Reviews

Sign of the Times

Tim Firth has shortened his two-hander play, so that Sign of the Times is much faster than Absolutely Frank. It’s very well acted by Tom Shaw as Alan and Stephen Tompkinson as Frank and director Peter Wilson squeezes every laugh possible out of the story of two men with (nearly) impossible dreams.

Frank has worked for the same company for a quarter of a century, erecting illuminated signs on buildings while dreaming of writing a spy thriller better than those of John Le Carré and Frederick Forsyth. The trouble is that Tompkinson, though his timing is impeccable, doesn’t look the part of a conscientious worker who is just a little too grey in more senses than one to be considered indispensable by his boss.

Shaw on the other hand is credible both as the unwilling work-experience teenager who’s up on the parapet with Frank because he has to be, not because he wants to, and with the glib salesman persona he assumes five years on in his life. You can believe that he knows what he wants, though the means to that end are as convoluted as Frank’s electric cables.

Morgan Large’s settings are good on detail, though neither the exterior one for the first act nor the interior of the second give any sense that the characters are high up outside and then inside warehouses. The malfunctioning letters also aren’t quite as good as they might be. I can appreciate that the wind and traffic noise which initially set the scene has to be muted to allow the dialogue exchanges to come over without distraction, but the company flag could have continued to flap in the breeze notwithstanding.

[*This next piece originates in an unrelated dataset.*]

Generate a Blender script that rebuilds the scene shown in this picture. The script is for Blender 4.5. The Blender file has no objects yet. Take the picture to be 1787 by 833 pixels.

Farcical comedy relies as much on things seeming rock-solid and authentic as on mishaps brought about by personalities as well as by circumstances. You don’t have to care for the characters, nor even like them very much, but you do have to believe in them while they’re in front of you. Frank’s comment about older men – that the noun drops away and just leaves the adjective – is an apt one. Somehow Firth has managed to trim away some of the core of his original play.